Criticism of the show’s choice of focus is only more justifiable when it becomes clear how close Netflix and Murphy came to grasping the concept of nuance. In episode six, titled “Silenced,” the show takes a sudden turn in an attempt to shine a spotlight on the stories of Dahmer’s victims rather than continuing to bombard viewers with scenes of mannequins and masturbation. “Silenced” focuses on Tony Hughes (Rodney Burford, “Deaf U”), a young, deaf Black man with aspirations of modeling whose relationship with Dahmer would ruin, and end, his life. This brief but poignant portrayal of Hughes as a charismatic person, beloved by friends and family, rather than a victim provides a devastating glimpse into what “Dahmer” could have been: a unique show with a narrative that gave justice to the young men whose lives were destroyed, and to their families. Instead, we are presented with a show that takes six episodes to give us anything resembling an unheard story, only to continue to barrel full-steam ahead into an exploitative performance that paid no consideration to the victims’ families or memory.

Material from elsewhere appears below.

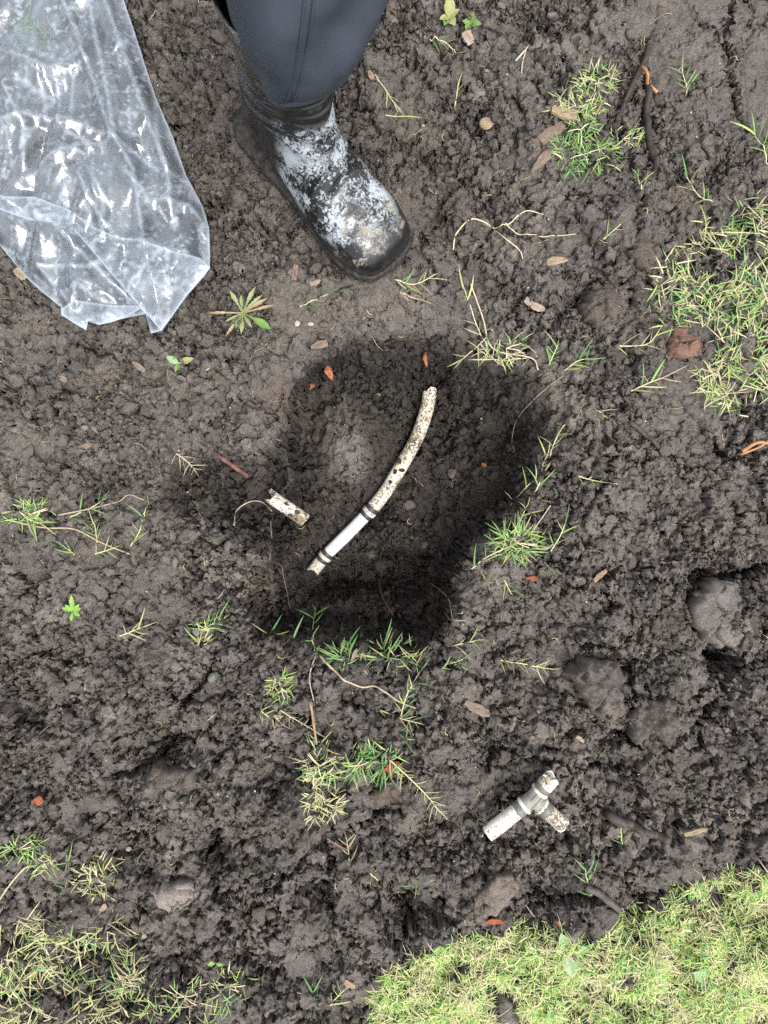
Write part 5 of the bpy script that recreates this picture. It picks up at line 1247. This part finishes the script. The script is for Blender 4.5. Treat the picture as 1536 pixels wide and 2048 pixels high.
for a in [(655,738,46,16,68,'orange','bright orange dead leaf on the upper left wall of the hole'),(624,771,18,12,-60,'orange','small orange leaf scrap below the bright orange leaf'),(850,712,44,9,82,'orange','orange splinter on the upper wall of the hole'),
          (126,757,20,14,40,'grey','oval brown leaf at the left below the bag'),(172,892,28,12,-12,'grey','dull brown dead leaf left of the bleached root tangle'),(785,1537,36,26,-8,'rust','orange-brown dead leaf in the row of tufts'),
          (75,1602,22,20,0,'rust','dark rust-red leaf near the left edge'),(205,1818,22,12,-55,'tan','tan dead leaf above the sparse grass'),(1065,1157,26,12,5,'rust','curled brown leaf scrap right of the lower rim'),(288,1872,14,10,-45,'pale','pale oval seed leaf right of the sparse grass'),
          (985,1843,44,12,3,'rust','rust-brown scrap at the top edge of the lawn'),(1118,1848,14,10,30,'orange','small orange scrap beside the large-leaved weed'),(110,1820,0.5,.5,0,'rust','')]:
    if a[2] > 1: leafbit(*a)
# round cut disc
g = G(970, 254); V, F = tube([(0, 0, -.004), (0, 0, .003), (0, 0, .0045)], [.0088, .0092, .0082], 18); o = link('wood_disc', make_mesh('wood_disc', V, F, True), WM['tan'], None, (g.x, g.y, gz_s(g.x, g.y) + .002)); o.rotation_euler = (.2, .1, 0); o.scale = (1, .85, 1)
tag(o, 'round pale cut wood disc on the soil left of the split chip', 'wood chip')
DARK = (0.045, 0.038, 0.034); RB = (0.16, 0.11, 0.085)
strand('twig', [(1298,92),(1285,130),(1262,175),(1240,225),(1225,256)], .0042, .0030, DARK, 'long dark twig leaning towards the upper right grass clump', 'twig', 4)
strand('twig', [(1292,178),(1290,240),(1298,300),(1304,352)], .0048, .0044, DARK, 'thick dark twig standing below the orange bark strip', 'twig', 4)
strand('bark_strip', [(1277,128),(1286,160),(1290,176),(1300,183),(1310,192)], .0022, .0024, (0.42, 0.20, 0.09), 'bent orange bark strip between the two dark twigs', 'bark', 9)
strand('twig', [(1258,845),(1285,870),(1318,898)], .0034, .0030, (0.07, 0.058, 0.05), 'short dark twig right of the hole', 'twig', 3)
strand('branch_piece', [(1212,1622),(1250,1640),(1290,1660),(1335,1678)], .0062, .0055, (0.075, 0.064, 0.056), 'dark branch piece half buried right of the tee fitting', 'branch', 2)
strand('branch_piece', [(1170,1770),(1205,1790),(1235,1808)], .0052, .0045, (0.10, 0.088, 0.078), 'grey branch end at the top edge of the lawn', 'branch', 2)
strand('stalk', [(430,905),(462,928),(496,952)], .0028, .0036, (0.17, 0.085, 0.07), 'reddish broken stalk left of the hole', 'stalk', 3)
strand('stick', [(622,1395),(628,1440),(634,1485)], .0022, .0016, (0.34, 0.23, 0.15), 'thin upright tan stick among the spoil', 'stick', 8)
strand('bark_strip', [(1474,905),(1500,888),(1540,890)], .0028, .0018, (0.40, 0.21, 0.10), 'orange bark strip at the right edge', 'bark', 6)
strand('bark_strip', [(1476,910),(1505,897),(1535,880)], .0016, .0012, (0.44, 0.25, 0.12), 'thin orange bark fibre at the right edge', 'bark', 8)
strand('root', [(540,1040),(553,1078),(565,1128),(573,1172),(582,1216)], .0015, .0009, RB, 'long brown root hanging down the left side of the hole', 'root', 8)
strand('root', [(757,1156),(764,1190),(776,1212),(786,1228)], .0019, .0012, (0.13, 0.088, 0.07), 'thick short root sticking out at the bottom of the hole', 'root', 12)
strand('root', [(1125,752),(1090,778),(1052,815),(1030,845),(1023,885),(1030,905)], .0010, .0006, (0.26, 0.20, 0.16), 'thin root trailing down the right wall of the hole', 'root', 3)
strand('root', [(470,1050),(475,1022),(500,1004),(525,1004),(545,1022)], .0010, .0008, (0.45, 0.38, 0.29), 'pale looped root left of the broken pipe piece', 'root', 7)
strand('root', [(905,505),(912,470),(945,440),(985,462),(1020,448),(1050,425),(1085,432)], .0010, .0008, STRAW, 'long tangled straw root right of the boot', 'root', 5)
strand('root', [(985,462),(1010,480),(1035,500),(1045,520)], .0010, .0006, STRAW, 'short branch of the tangled straw root', 'root', 4)
strand('root', [(1010,448),(1030,470),(1080,478),(1150,470)], .0008, .0005, STRAW, 'thin straw strand right of the tangled root', 'root', 4)
strand('root', [(1030,125),(1048,105),(1062,82)], .0013, .0010, (0.52, 0.46, 0.36), 'white forked rootlet above the upper right clump', 'root', 4)
strand('root', [(1042,150),(1044,128),(1052,100)], .0008, .0007, (0.52, 0.46, 0.36), 'second prong of the white forked rootlet', 'root', 4)
strand('runner', [(20,1040),(90,1055),(150,1058),(205,1085),(262,1108)], .0013, .0009, (0.42, 0.33, 0.22), 'long straw runner crossing the ground at the left', 'runner', 4)
strand('runner', [(120,1030),(180,1018),(235,1005),(260,990),(290,1000)], .0010, .0008, (0.40, 0.31, 0.21), 'upper straw runner beside the shallow trench', 'runner', 5)
strand('runner', [(640,1310),(675,1345),(720,1372),(755,1372),(800,1402),(830,1412)], .0014, .0010, (0.48, 0.39, 0.27), 'straw runner below the lower rim of the hole', 'runner', 4)
strand('runner', [(940,570),(965,640),(985,700),(1060,718),(1075,742)], .0012, .0010, (0.52, 0.43, 0.31), 'bleached runner along the upper right rim', 'runner', 6)
strand('runner', [(960,690),(985,720),(1010,735)], .0009, .0007, (0.52, 0.43, 0.31), 'short bleached side runner on the upper right rim', 'runner', 6)
strand('runner', [(0,1800),(20,1770),(45,1740),(60,1728)], .0014, .0012, (0.50, 0.44, 0.28), 'curved straw stem at the left edge above the sparse grass', 'runner', 5)
strand('runner', [(130,1885),(160,1898),(185,1895)], .0014, .0010, (0.50, 0.44, 0.28), 'short straw stem in the sparse grass', 'runner', 8)
strand('runner', [(640,1290),(620,1350),(628,1400)], .0009, .0008, (0.46, 0.42, 0.36), 'grey rootlet left of the straw runner', 'runner', 4)
strand('root', [(860,1165),(895,1195),(905,1235),(930,1240)], .0008, .0006, (0.40, 0.32, 0.24), 'fine forked root on the right lower rim', 'root', 5)
strand('root', [(1100,1010),(1060,1075),(1090,1095),(1105,1088)], .0009, .0007, (0.42, 0.33, 0.24), 'curled rootlet beside the thick tuft', 'root', 5)

# countless fine rootlets and pale grit
def fibres(name, n, label, mix, box, lmin, lmax, r):
    V, F, C = [], [], []; off = 0
    for k in range(n):
        px, py = rng.uniform(box[0], box[1]), rng.uniform(box[2], box[3]); g = G(px, py); a = rng.uniform(0, 6.283); L = rng.uniform(lmin, lmax); bend = rng.normal(0, .9); P = []
        x, y = g.x, g.y
        for i in range(6):
            P.append((x, y, gz_s(x, y, .0015) + r * 1.2 + .001 * math.sin(i))); x += math.cos(a) * L / 5; y += math.sin(a) * L / 5; a += bend * .35 + rng.normal(0, .25)
        P = np.array(P); 
        if np.ptp(P[:, 2]) > 0.03: continue
        v, f = tube(P, np.linspace(r, r * .5, 6), 3, False); V.append(v); F.append(np.array(f, np.int32) + off); off += len(v)
        C.append(np.repeat(pick_cols(1, mix), len(v), 0))
    o = link(name, make_mesh(name, np.concatenate(V), [np.concatenate(F)], True, np.concatenate(C)), M_BLADES); tag(o, label, 'rootlets', kind='stuff')
fibres('rootlets', 330, 'fine dead rootlets scattered over the soil', [(STRAW, 2), (BROWN, 3), ((0.22, 0.17, 0.13), 3)], (0, 1536, 0, 1900), .010, .036, .00045)
fibres('straw_bits', 150, 'short bits of dry straw scattered over the soil', [(STRAW, 3), (PALE, 1)], (0, 1536, 0, 1900), .006, .016, .0008)
sh = [crumb_shape(1, 800 + k) for k in range(4)]; V, F, C = [], [], []; off = 0
for k in range(420):
    g = G(rng.uniform(0, 1536), rng.uniform(0, 1950)); v, f = sh[k % 4]; r = .0007 * (1 / max(.12, rng.random())) ** .5
    V.append(v * r + np.array([g.x, g.y, g.z + r * .5])); F.append(f + off); off += len(v); C.append(np.tile(np.array([.62, .58, .52]) * rng.uniform(.5, 1.15), (len(v), 1)))
M_GRIT = blade_material('grit')
tag(link('pale_grit', make_mesh('pale_grit', np.concatenate(V), F, False, np.concatenate(C)), M_GRIT), 'tiny pale grit specks in the soil', 'grit', kind='stuff')
for px, py, r, lab in [(595,648,.0045,'small white pebble on the upper left rim'),(622,650,.0040,'white oval pebble beside the small white pebble'),(846,252,.0022,'tiny round white bead right of the boot'),(262,1692,.0045,'cream pebble on the spoil at the lower left')]:
    g = G(px, py); v, f = crumb_shape(3, px, .08); me = make_mesh('pebble', v * r, [f], True); tag(link('pebble', me, plain('pebble_%d' % px, (0.38, 0.35, 0.30), .7, .2, .2, 150), None, (g.x, g.y, gz_s(g.x, g.y, .002) + r * .4)), lab, 'pebble')
print('all', time.time() - T0, len(bpy.data.objects))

This failure by the “Dahmer” creative team is even more of a betrayal considering the promise they made upon the original announcement of the show’s production to honor the lives of Dahmer’s victims through their work. “Dahmer” has successfully reduced the meaningful lives of an evil man’s victims from complex people to corpses. 

The controversy that “Dahmer” swims in does not lie only in the exploitative nature of the show, nor in its failed promises to victims and families or even in the gross dramatization of real-world tragedy. The problem is not just the show’s content, but the reaction it has evoked from its viewers. While the show has received backlash for both its concept and characterization of Dahmer, it has also sparked an overwhelming amount of sympathy for Dahmer, who, lest we let the show fail to remind us, is a vicious murderer, not simply a lonely or misunderstood human being. Hundreds of TikTok videos have emerged expressing sympathy for Dahmer. A simple search of Dahmer’s name will lead to a disturbing amount of fan edits, accounts and videos dedicated to Dahmer. With this kind of response to a depiction of a man who did unspeakable things, we have to begin to ask ourselves what has led to this moment. The growth of true crime and the serial-killer documentary genre seems to have become more than humanity can handle, numbing viewers to the kind of sickening imagery and stories that “Dahmer” depicts. The show’s remarkably high streaming numbers and audience ratings only support our collective descent into desensitization. With “Dahmer,” true crime watchers and the genre itself may have tipped past the point of no return. 

Despite the overall lack of taste and thoughtfulness that went into the production of “Dahmer,” it certainly leaves viewers with a lot to consider. Not about the show itself or its overdone storyline, but about the implications of the ever-growing popularity of true crime. With the potential cost of the continuation of creations such as “Dahmer,” it’s up to frequent viewers and fans of murder mystery and true crime, myself included, to put our collective foot down and decide: Where do we draw the line? When has this all gone too far?